## WHAT YOU HAVE TO DO
Set down, exactly as written, only the lines starting with the one that holds "Continue the Blender" and ending with the one that holds "polished brass knob')".

## ENTRIES SUPPLIED

+ + + + + + +

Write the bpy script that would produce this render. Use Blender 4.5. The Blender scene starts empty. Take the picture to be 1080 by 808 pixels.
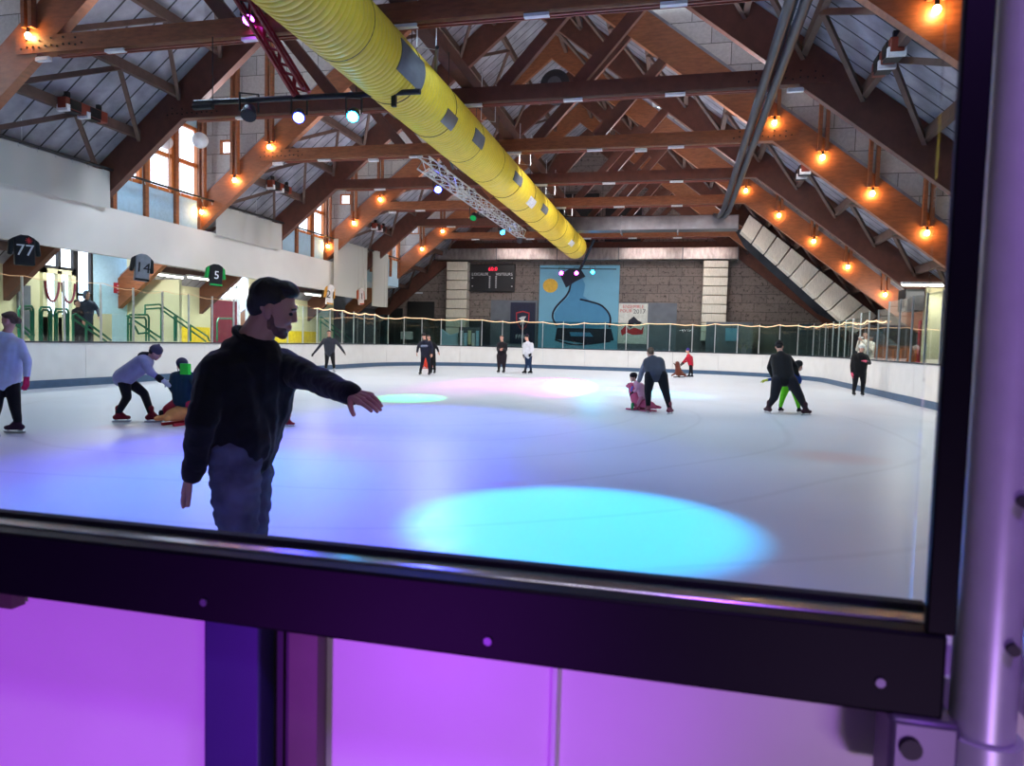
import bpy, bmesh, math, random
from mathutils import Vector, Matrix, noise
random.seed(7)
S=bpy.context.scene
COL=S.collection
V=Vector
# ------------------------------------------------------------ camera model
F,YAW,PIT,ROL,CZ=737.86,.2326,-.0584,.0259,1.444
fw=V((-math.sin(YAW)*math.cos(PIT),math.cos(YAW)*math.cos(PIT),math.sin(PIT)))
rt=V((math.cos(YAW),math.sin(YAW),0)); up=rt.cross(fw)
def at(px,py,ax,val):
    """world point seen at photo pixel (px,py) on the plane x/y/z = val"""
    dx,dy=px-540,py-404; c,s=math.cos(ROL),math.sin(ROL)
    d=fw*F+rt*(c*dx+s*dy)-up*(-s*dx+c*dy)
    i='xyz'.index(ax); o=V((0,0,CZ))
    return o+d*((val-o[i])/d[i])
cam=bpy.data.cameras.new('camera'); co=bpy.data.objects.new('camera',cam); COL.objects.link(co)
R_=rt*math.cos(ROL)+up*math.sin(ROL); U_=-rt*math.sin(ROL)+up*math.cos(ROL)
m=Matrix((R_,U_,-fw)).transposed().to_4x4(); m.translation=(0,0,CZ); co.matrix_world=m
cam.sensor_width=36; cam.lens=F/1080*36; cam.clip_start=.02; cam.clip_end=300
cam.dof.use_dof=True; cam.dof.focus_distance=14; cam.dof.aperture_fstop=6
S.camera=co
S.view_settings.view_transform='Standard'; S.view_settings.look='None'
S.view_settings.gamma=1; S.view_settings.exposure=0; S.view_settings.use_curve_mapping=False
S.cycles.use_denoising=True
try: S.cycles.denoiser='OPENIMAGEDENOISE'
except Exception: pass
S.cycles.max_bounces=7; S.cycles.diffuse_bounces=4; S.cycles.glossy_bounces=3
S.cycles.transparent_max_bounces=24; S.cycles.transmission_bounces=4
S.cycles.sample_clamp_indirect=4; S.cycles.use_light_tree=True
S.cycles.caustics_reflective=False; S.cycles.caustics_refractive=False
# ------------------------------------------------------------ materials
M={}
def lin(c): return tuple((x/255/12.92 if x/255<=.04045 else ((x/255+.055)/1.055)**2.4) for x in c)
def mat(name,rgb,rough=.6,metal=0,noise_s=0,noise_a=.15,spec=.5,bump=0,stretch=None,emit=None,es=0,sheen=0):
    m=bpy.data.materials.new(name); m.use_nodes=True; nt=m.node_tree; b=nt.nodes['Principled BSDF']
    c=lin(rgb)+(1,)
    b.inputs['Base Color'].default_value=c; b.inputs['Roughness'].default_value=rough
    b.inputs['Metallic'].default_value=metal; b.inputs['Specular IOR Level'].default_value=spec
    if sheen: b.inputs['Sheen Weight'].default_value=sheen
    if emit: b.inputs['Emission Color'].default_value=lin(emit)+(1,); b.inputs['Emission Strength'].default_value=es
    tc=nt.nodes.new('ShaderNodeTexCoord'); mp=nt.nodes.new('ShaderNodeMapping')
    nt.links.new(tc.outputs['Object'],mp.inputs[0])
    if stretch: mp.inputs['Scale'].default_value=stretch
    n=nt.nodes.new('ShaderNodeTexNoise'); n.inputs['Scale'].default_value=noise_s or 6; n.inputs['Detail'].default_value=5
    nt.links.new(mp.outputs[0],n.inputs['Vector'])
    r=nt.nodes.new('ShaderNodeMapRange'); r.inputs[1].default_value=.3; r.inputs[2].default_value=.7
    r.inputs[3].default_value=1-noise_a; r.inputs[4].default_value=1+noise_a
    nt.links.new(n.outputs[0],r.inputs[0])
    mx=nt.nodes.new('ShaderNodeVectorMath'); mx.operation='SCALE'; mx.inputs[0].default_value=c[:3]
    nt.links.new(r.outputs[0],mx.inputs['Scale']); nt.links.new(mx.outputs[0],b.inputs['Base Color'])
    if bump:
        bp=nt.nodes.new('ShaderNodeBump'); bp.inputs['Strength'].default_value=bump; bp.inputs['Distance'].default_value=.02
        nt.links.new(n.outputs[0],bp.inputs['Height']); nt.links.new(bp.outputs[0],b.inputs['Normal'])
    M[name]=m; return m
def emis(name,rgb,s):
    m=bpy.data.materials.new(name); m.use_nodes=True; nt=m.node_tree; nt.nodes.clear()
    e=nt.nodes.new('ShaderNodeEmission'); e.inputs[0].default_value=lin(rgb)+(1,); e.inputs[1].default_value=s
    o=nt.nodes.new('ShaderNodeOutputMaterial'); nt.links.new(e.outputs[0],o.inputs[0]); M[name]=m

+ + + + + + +

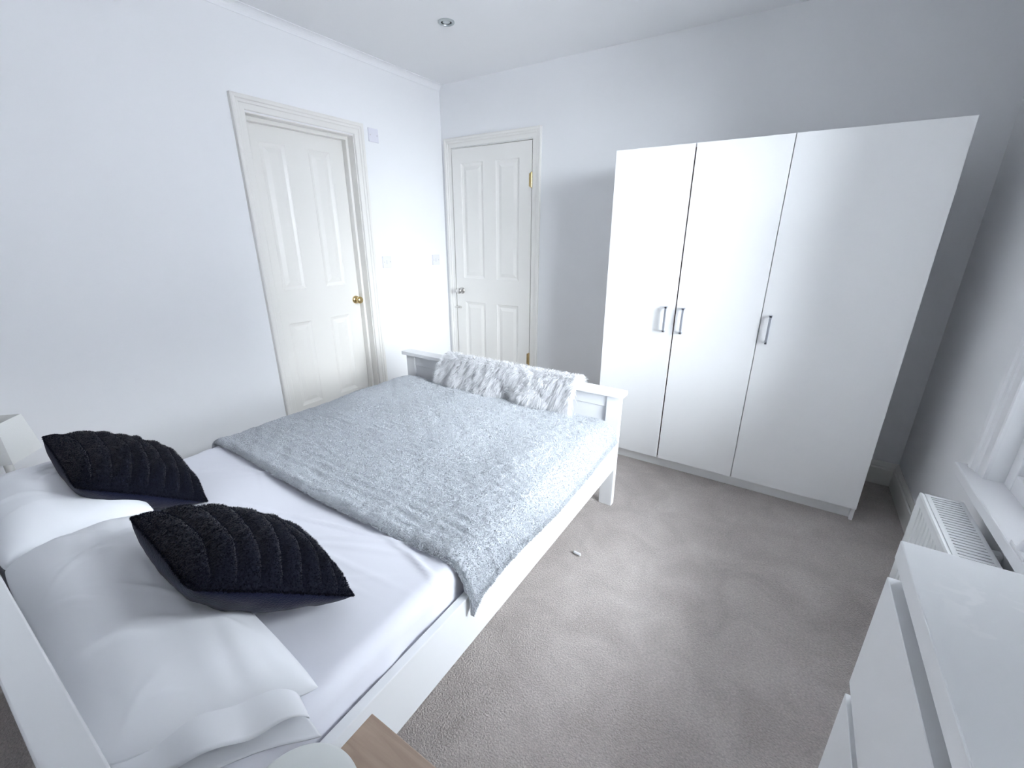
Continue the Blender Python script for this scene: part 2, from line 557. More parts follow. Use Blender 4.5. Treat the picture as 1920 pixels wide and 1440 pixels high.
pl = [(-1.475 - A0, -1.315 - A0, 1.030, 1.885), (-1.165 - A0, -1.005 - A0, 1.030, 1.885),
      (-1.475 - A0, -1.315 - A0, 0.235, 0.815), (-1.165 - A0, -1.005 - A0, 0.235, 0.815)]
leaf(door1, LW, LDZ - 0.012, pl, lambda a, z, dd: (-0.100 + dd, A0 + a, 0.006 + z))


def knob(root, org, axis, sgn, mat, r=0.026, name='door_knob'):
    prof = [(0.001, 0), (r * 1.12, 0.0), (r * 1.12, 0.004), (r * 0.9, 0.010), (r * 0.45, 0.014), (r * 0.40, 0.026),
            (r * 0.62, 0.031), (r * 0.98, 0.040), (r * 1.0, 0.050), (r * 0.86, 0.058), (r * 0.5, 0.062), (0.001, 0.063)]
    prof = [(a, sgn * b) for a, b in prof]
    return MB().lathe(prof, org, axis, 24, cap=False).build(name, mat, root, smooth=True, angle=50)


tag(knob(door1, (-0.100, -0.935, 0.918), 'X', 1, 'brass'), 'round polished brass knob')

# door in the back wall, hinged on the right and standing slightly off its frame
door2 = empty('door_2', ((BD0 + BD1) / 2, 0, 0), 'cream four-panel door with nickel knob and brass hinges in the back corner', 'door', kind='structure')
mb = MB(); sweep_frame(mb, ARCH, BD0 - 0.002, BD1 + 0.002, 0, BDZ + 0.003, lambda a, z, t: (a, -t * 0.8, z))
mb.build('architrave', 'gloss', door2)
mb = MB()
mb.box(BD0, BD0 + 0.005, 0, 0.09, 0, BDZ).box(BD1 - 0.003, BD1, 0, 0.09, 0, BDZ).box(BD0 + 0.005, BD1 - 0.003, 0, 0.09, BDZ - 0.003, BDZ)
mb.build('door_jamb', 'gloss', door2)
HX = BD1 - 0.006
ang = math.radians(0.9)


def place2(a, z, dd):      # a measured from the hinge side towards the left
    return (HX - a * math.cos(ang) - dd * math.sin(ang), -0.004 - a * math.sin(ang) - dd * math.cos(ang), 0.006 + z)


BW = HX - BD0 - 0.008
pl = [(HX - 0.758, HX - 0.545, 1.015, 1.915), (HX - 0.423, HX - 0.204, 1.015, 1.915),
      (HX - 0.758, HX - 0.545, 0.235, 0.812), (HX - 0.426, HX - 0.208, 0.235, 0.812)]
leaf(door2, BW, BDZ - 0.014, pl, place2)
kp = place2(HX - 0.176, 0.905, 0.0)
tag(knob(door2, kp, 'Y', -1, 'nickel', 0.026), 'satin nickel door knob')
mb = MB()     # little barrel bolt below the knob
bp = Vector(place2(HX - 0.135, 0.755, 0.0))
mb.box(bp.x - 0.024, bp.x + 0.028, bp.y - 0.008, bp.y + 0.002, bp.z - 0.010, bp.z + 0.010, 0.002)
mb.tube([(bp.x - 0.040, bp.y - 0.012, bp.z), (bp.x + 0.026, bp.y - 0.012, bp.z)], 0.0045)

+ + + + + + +

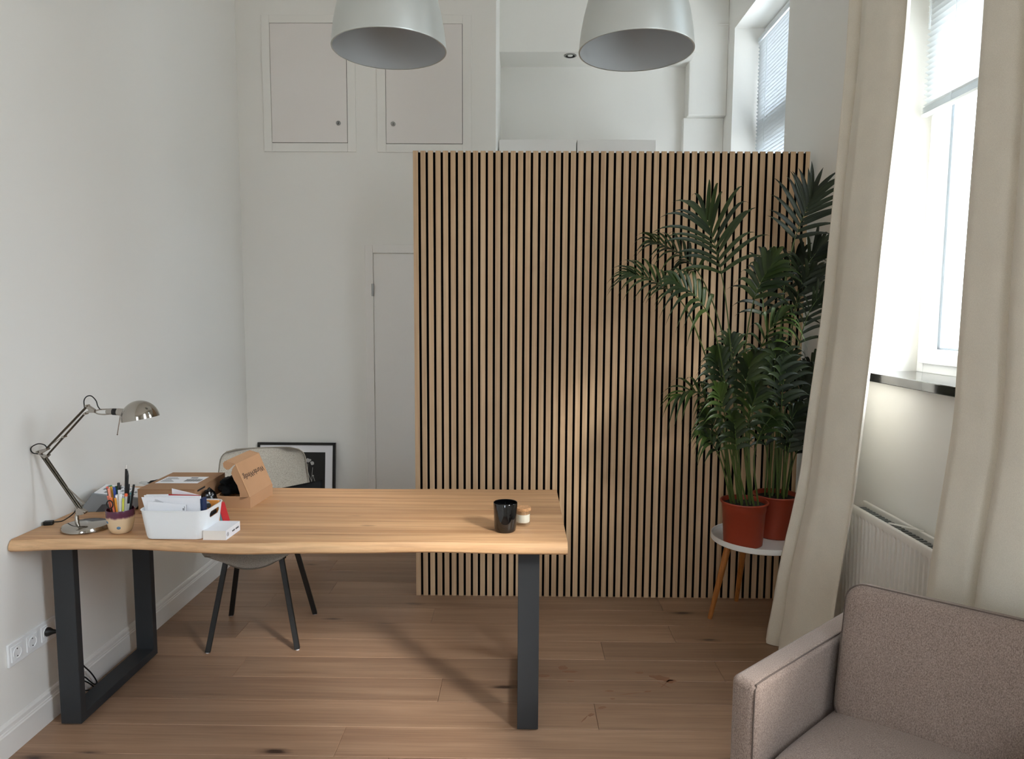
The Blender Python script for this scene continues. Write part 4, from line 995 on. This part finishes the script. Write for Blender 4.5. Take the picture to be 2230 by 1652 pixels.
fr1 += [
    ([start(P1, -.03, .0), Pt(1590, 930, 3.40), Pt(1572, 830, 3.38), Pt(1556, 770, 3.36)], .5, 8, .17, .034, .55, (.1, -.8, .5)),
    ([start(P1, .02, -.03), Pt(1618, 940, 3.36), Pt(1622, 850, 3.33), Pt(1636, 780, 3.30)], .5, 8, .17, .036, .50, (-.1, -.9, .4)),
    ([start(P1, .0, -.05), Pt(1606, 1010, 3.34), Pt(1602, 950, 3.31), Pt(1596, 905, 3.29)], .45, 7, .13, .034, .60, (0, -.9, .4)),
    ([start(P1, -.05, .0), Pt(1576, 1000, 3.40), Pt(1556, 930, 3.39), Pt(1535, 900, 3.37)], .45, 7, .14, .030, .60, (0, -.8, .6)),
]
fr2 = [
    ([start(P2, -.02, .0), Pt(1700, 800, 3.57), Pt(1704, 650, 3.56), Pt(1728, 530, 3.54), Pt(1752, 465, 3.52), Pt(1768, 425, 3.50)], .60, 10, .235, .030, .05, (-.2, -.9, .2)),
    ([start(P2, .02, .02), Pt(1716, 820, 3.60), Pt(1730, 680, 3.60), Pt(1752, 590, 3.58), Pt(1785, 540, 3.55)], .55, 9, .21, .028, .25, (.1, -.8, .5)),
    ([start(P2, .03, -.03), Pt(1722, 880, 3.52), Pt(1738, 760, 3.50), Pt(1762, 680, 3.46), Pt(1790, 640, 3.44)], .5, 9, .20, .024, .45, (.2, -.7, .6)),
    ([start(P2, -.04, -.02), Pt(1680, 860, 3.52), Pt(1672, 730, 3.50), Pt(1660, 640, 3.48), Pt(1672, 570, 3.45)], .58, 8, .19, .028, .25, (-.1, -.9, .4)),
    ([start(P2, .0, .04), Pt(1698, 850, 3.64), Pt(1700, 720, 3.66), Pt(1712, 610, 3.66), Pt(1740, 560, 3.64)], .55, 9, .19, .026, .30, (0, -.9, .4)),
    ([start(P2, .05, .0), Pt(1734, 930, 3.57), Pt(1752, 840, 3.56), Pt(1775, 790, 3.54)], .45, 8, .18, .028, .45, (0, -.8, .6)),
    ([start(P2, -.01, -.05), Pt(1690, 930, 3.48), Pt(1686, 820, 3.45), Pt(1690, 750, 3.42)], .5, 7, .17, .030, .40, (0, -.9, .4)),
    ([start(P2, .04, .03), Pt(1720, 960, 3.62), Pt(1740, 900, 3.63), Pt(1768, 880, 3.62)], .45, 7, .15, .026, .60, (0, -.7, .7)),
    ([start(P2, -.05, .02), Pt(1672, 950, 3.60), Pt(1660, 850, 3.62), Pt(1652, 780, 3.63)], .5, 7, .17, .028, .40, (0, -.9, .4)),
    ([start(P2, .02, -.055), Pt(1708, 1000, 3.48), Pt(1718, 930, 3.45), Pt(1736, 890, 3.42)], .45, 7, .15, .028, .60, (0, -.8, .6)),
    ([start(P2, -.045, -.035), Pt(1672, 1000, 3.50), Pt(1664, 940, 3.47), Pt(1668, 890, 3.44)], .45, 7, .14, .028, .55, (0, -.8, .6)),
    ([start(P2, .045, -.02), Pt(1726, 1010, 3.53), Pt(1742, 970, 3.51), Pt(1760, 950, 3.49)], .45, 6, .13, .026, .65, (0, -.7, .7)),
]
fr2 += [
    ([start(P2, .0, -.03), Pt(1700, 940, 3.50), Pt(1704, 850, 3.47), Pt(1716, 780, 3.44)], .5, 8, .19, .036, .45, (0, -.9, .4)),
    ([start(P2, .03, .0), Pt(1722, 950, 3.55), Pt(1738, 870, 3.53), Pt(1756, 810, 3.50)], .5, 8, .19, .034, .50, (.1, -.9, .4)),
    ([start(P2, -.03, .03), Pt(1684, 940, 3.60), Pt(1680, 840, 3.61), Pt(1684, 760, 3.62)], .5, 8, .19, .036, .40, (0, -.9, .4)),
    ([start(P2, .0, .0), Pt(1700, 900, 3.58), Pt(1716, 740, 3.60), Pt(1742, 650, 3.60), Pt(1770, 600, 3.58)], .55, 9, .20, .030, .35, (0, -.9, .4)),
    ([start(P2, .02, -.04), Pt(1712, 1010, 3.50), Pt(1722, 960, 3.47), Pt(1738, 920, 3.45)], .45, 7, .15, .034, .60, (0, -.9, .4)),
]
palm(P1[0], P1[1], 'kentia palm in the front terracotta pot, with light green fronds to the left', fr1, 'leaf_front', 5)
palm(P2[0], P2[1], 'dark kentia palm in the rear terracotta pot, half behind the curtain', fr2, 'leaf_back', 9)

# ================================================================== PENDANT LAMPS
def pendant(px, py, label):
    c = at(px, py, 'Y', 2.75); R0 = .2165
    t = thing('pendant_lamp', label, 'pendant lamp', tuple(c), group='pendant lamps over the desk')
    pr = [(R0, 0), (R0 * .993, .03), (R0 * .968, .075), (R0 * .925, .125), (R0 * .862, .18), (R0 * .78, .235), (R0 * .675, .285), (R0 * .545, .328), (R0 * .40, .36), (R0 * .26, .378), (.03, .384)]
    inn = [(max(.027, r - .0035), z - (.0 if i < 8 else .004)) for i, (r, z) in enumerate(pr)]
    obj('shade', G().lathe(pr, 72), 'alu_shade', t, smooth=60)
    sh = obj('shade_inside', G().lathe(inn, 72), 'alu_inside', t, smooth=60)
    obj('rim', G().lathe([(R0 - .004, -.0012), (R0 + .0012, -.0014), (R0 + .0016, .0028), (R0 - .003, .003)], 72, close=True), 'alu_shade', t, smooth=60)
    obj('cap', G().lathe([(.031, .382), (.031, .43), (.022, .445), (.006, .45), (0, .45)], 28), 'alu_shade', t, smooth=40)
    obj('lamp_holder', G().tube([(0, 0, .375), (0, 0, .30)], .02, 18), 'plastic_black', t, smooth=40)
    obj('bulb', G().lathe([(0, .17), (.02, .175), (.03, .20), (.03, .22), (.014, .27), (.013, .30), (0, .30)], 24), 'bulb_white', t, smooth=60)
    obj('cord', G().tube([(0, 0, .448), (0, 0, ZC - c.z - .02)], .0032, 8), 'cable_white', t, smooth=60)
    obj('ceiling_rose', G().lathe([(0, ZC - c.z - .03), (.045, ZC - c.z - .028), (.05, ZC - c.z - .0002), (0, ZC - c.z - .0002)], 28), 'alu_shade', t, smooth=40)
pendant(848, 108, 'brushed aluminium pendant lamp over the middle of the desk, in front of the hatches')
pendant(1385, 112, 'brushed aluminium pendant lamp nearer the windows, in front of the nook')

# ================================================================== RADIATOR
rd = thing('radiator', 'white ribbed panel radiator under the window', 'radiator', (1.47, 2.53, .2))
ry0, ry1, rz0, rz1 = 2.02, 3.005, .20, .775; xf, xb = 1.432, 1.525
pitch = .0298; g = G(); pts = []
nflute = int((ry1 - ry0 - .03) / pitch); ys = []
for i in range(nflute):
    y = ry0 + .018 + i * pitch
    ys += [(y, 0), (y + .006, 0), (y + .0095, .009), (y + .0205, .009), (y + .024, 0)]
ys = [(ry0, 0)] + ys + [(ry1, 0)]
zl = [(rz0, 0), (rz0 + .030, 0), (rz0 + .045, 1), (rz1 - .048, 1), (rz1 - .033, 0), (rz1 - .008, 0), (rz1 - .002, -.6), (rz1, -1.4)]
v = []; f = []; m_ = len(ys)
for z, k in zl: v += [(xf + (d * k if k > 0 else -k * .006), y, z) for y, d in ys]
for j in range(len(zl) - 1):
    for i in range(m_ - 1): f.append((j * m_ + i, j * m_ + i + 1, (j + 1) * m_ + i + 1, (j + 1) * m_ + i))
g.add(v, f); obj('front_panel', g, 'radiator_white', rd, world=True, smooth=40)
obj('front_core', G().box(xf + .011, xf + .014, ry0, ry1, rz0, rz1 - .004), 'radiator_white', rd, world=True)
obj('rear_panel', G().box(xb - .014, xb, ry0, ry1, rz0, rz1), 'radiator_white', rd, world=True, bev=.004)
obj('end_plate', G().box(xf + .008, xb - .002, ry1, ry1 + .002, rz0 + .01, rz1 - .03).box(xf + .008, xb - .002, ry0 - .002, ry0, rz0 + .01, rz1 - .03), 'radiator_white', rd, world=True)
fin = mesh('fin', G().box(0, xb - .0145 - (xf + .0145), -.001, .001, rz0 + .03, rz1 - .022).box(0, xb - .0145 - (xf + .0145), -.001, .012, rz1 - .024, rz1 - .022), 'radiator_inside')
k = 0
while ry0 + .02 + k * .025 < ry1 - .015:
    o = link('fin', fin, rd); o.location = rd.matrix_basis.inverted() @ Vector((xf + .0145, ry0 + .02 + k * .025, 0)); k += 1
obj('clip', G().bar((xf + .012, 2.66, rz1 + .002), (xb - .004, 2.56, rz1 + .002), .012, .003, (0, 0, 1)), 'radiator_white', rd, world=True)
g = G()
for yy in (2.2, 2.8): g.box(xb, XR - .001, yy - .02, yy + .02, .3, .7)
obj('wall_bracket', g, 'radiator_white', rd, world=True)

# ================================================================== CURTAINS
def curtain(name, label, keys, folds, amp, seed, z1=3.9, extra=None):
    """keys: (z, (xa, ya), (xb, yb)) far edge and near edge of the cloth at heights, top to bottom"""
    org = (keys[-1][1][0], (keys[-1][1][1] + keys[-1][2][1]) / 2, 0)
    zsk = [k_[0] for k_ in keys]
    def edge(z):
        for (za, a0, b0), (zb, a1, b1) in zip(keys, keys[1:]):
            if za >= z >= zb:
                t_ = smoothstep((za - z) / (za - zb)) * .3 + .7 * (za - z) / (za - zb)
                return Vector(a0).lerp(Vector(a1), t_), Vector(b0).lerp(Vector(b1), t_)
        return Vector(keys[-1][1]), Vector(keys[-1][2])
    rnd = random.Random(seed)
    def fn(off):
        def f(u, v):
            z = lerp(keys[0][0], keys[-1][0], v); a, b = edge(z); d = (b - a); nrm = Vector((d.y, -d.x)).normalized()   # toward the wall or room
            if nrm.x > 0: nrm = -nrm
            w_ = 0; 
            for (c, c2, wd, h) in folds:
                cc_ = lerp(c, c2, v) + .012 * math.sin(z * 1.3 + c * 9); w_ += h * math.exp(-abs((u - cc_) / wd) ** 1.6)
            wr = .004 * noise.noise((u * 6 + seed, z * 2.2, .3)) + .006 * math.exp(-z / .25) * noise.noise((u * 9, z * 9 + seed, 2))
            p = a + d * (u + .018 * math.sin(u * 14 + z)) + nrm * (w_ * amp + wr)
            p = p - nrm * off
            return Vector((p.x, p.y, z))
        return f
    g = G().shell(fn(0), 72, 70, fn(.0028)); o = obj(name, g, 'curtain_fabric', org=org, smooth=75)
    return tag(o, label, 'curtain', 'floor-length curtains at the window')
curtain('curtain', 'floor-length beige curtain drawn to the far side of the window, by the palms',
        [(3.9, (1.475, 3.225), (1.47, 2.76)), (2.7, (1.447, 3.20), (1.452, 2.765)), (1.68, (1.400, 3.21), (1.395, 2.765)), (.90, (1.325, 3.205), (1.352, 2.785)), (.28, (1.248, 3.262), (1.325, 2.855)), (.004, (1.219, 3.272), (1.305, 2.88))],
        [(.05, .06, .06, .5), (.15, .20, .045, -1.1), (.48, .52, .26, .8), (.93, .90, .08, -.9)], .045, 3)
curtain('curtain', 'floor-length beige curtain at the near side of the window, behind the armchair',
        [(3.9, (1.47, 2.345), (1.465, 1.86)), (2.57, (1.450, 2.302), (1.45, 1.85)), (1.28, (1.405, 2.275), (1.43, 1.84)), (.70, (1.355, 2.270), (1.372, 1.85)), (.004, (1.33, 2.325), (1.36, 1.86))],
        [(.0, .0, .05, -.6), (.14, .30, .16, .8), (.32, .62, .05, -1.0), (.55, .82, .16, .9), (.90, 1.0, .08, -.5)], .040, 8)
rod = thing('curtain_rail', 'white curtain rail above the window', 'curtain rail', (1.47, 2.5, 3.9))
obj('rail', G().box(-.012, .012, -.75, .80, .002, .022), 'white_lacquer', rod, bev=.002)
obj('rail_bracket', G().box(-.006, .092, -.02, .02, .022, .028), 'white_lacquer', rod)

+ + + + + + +

## WRITTEN SOLUTION
Continue the Blender Python script for this scene: part 2, from line 557. More parts follow. Use Blender 4.5. Treat the picture as 1920 pixels wide and 1440 pixels high.
pl = [(-1.475 - A0, -1.315 - A0, 1.030, 1.885), (-1.165 - A0, -1.005 - A0, 1.030, 1.885),
      (-1.475 - A0, -1.315 - A0, 0.235, 0.815), (-1.165 - A0, -1.005 - A0, 0.235, 0.815)]
leaf(door1, LW, LDZ - 0.012, pl, lambda a, z, dd: (-0.100 + dd, A0 + a, 0.006 + z))


def knob(root, org, axis, sgn, mat, r=0.026, name='door_knob'):
    prof = [(0.001, 0), (r * 1.12, 0.0), (r * 1.12, 0.004), (r * 0.9, 0.010), (r * 0.45, 0.014), (r * 0.40, 0.026),
            (r * 0.62, 0.031), (r * 0.98, 0.040), (r * 1.0, 0.050), (r * 0.86, 0.058), (r * 0.5, 0.062), (0.001, 0.063)]
    prof = [(a, sgn * b) for a, b in prof]
    return MB().lathe(prof, org, axis, 24, cap=False).build(name, mat, root, smooth=True, angle=50)


tag(knob(door1, (-0.100, -0.935, 0.918), 'X', 1, 'brass'), 'round polished brass knob')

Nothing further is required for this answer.